Vowing to find new ways to stimulate the sputtering economy, President Barack Obama will call for long-term investments in the nation’s roads, railways and runways that would cost at least $50 billion.

The infrastructure investments are one part of a package of targeted proposals the White House is expected to announce in hopes of jump-starting the economy ahead of the November election. Obama will outline the infrastructure proposal Monday at a Labor Day event in Milwaukee.

While the proposal calls for investments over six years, the White House said spending would be front-loaded with an initial $50 billion to help create jobs in the near future.

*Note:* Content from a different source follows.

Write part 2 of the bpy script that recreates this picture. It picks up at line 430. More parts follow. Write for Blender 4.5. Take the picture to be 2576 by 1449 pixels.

Funny how History rhymes when it is not repeating itself.  A “general” discussion on how the programs, edicts and Government measures did not work to pull the economy out of the Great Depression. A war was needed. Too bad we quit in Iraq and aren’t really at “war” in Afghanistan.

President Herbert Hoover started numerous programs, all of which failed to reverse the downturn.[69] In June 1930 Congress approved the Smoot-Hawley Tariff Act which raised tariffs on thousands of imported items. The intent of the Act was to encourage the purchase of American-made products by increasing the cost of imported goods, while raising revenue for the federal government and protecting farmers. However, other nations increased tariffs on American-made goods in retaliation, reducing international trade, and worsening the Depression.[70] In 1931 Hoover urged the major banks in the country to form a consortium known as the National Credit Corporation (NCC).[71] By 1932, unemployment had reached 23.6%, and it peaked in early 1933 at 25%,[72] a drought persisted in the agricultural heartland, businesses and families defaulted on record numbers of loans,[73] and more than 5,000 banks had failed.[74] Hundreds of thousands of Americans found themselves homeless and they began congregating in the numerous Hoovervilles that had begun to appear across the country.[75] In response, President Hoover and Congress approved the Federal Home Loan Bank Act, to spur new home construction, and reduce foreclosures. The final attempt of the Hoover Administration to stimulate the economy was the passage of the Emergency Relief and Construction Act (ERA) which included funds for public works programs such as dams and the creation of the Reconstruction Finance Corporation (RFC) in 1932. The RFC’s initial goal was to provide government-secured loans to financial institutions, railroads and farmers. Quarter by quarter the economy went downhill, as prices, profits and employment fell, leading to the political realignment in 1932 that brought to power Franklin Delano Roosevelt.

Of course now that all the “make work” projects are degrading – why not fix them? Worked for Rome.